Seedorf, der im 103. Lebensjahr verstarb und bis zuletzt in erstaunlich geistiger Frische am Leben der Zeit teilnahm, wurden zahlreiche Ehrungen zuteil. Er erhielt u. a. das Große Verdienstkreuz der Bundesrepublik Deutschland (1957), die Max-Eyth-Denkmünze in Gold und die Ehrendoktorwürde der Universität Hohenheim. Die Gesellschaft für Agrargeschichte ernannte ihn zu ihrem Ehrenvorsitzenden. Die Stadt Uelzen hat die Straße, in der die Bezirksstelle der Landwirtschaftskammer Niedersachsen liegt, nach Wilhelm Seedorf benannt.

Schriften (Auswahl)

  • Otto von Münchhausen auf Schwöbber, seine Bedeutung als landwirtschaftlicher Schriftsteller und seine Verdienste um die Begründung der Landwirtschaftslehre. Diss. phil. Göttingen 1905. Zugl. als gekrönte Preisschrift veröffentlicht (Göttingen 1906) – Neudruck in: Jahresheft der Albrecht-Thaer-Gesellschaft Bd. 11, 1966, S. 43–83.
  • Landarbeitslehre. Friedrichswerth 1925.
  • Die Arbeitsschulung in der Landwirtschaft. Berlin 1930.
  • Grundriß der landwirtschaftlichen Marktlehre für Landwirte, Volkswirte, Kaufleute, Verwaltungsbeamte, landwirtschaftliche Schulen und Studierende. Berlin 1932.
  • Landvolkerziehung. Hiltrup (Westf.) 1955, 2. Aufl., ebd. 1956.

Literatur

  • A. U. Moeller: Für Landvolk und Landbau! Leben und Tätigkeit von Prof. Seedorf. In: Jahrbuch der Gesellschaft für Geschichte und Literatur der Landwirtschaft H. 40, 1941, S. 58–70 (mit Bibliographie seiner Schriften)
  • Heinz Haushofer: Wilhelm Seedorf. Zum 80.Geburtstag des Ehrenmitglieds der Gesellschaft für Geschichte des Landvolks und der Landwirtschaft am 11. Oktober 1961. In: Zeitschrift für Agrargeschichte und Agrarsoziologie Bd. 9, 1961, S. 218 ff.
  • Professor Dr. Dr. h. c. Wilhelm Seedorf – ein Hundertjähriger. In: Jahresheft der Albrecht-Thaer-Gesellschaft Bd. 20, 1981, S. 178 f. (mit Bild)
  • Bernd Rachuth: Zum Tode des Bauern-Professors Wilhelm Seedorf.
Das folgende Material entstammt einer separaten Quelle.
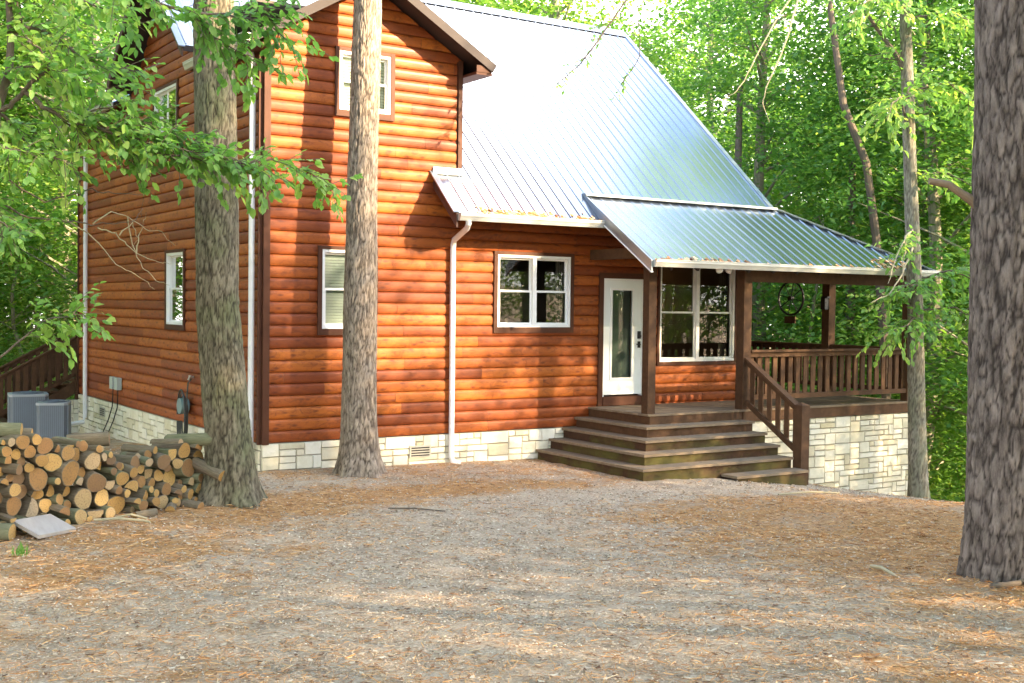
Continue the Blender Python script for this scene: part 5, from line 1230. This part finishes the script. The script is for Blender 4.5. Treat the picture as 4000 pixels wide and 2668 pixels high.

Eine Legende schon zu Lebzeiten. In: Allgemeine Zeitung der Lüneburger Heide (Uelzen) vom 17./18. März 1984 (mit Bild)
  • Dietrich Wiedemann: „Wilhelm Seedorf – Ein Vorkämpfer für Zweisprachigkeit in Norddeutschland“, in: Der Heidewanderer, Heimatbeilage der Allgemeinen Zeitung, Uelzen, vom 6. März 2010

Einzelnachweise

  1. Klee, Ernst: Das Personenlexikon zum Dritten Reich. Wer war was vor und nach 1945. Fischer Taschenbuch Verlag, Zweite aktualisierte Auflage, Frankfurt am Main 2005, ISBN 978-3-596-16048-8, S. 576.
  2. Quelle: Rachuth und Wiedemann, vgl. Literaturverzeichnis.